Sapiente e rinchiuso in un suo mondo, quasi sdegnoso delle umane debolezze, Luca Micheletti ha ben reso, attraverso la morbida e calda vocalità, un Marcello quasi prigioniero della sua estrema sensibilità.
Assai espressivi ed attenti anche lo Schaunard tratteggiato dal bravo Jan Antem ed il Colline di Alexander Vinogradov.
Eleonora Bellocci quale Musetta si portava correttamente.
Bene il resto del cast: Nicolò Ceriani (Benoit), Salvatore Salvaggio (Alcindoro), Riccardo Rados (Parpignol), Nicolò Rigano (Sergente dei doganieri) e Carlo Bombieri (Un doganiere).

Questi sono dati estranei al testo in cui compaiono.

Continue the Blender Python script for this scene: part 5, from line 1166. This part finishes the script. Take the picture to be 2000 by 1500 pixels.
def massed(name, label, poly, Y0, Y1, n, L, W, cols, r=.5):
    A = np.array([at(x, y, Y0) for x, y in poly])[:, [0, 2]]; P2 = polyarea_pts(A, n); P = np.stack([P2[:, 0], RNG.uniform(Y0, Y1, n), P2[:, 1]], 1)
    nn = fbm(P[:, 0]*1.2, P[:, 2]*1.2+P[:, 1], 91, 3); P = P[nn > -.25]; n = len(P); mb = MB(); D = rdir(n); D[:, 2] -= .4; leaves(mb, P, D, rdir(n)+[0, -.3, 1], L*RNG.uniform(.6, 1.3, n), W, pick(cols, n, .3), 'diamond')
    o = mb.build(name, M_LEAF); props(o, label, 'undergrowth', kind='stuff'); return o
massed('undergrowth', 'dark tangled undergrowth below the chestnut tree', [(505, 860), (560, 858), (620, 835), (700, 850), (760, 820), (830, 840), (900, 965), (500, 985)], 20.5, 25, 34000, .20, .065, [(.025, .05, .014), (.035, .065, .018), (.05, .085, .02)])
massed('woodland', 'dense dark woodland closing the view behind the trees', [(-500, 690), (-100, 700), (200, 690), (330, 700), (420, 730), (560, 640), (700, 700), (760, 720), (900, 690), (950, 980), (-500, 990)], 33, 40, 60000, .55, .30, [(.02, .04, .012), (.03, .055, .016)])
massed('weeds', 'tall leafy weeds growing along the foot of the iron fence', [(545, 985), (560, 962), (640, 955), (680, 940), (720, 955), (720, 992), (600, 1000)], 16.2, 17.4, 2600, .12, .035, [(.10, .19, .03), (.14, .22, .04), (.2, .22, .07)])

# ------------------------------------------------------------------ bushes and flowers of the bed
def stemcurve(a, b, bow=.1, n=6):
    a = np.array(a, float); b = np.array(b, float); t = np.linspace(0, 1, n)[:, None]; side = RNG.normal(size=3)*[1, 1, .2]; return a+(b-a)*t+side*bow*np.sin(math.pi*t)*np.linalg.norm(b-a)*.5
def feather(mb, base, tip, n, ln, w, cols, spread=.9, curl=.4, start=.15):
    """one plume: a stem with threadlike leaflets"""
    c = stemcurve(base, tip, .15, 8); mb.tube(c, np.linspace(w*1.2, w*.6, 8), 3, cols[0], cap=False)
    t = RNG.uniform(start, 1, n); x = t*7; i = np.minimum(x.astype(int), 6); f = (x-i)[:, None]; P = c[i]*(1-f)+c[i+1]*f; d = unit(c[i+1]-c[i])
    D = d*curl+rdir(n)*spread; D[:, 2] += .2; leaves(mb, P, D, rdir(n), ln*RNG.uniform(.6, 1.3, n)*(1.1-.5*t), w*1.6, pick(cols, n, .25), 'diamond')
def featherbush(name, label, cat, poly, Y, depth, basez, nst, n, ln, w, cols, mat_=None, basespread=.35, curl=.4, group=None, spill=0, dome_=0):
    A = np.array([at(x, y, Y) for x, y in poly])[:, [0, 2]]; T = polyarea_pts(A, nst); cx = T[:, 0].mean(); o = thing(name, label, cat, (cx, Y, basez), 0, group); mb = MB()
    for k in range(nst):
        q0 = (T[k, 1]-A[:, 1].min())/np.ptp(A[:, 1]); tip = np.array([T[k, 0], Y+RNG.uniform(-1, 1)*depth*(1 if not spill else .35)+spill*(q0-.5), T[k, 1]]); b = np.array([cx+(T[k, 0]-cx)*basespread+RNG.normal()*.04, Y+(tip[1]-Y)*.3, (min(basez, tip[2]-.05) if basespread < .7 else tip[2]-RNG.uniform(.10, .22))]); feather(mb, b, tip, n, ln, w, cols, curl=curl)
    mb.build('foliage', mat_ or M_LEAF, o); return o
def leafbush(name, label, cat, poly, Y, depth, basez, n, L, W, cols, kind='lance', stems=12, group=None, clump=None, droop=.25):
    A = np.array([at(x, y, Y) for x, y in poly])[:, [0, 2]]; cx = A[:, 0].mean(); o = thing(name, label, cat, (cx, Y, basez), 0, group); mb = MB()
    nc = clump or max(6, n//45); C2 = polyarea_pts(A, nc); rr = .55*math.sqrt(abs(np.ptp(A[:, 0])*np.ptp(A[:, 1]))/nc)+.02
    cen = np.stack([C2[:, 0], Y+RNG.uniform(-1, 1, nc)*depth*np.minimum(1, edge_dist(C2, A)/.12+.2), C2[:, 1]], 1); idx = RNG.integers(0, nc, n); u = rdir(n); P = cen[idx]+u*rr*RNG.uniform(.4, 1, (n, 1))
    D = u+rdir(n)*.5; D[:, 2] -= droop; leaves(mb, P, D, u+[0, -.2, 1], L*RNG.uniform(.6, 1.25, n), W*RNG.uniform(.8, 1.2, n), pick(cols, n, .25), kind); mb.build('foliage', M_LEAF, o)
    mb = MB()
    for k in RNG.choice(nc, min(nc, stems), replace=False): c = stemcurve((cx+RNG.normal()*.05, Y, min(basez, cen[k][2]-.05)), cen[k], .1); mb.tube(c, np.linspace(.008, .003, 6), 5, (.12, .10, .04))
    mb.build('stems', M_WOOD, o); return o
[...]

Daniel Oren (che festeggiava il suo 40simo anniversario alla guida dell’Orchestra areniana) ha diretto con la consueta professionalità, mostrando un lavoro con gli interpreti meticoloso ed estremamente efficace.
Bene il Coro dell’Arena di Verona diretto da Roberto Gabbiani ed il Coro di voci bianche A.LI.VE. diretto da Paolo Facincani.
La serata, resa difficile dalle precarie condizioni meteo, è andata in porto ad onta di qualche interruzione, arricchendosi nell’ultimo Atto di romantici scorci temporaleschi, ed è stata salutata da un grande successo di pubblico.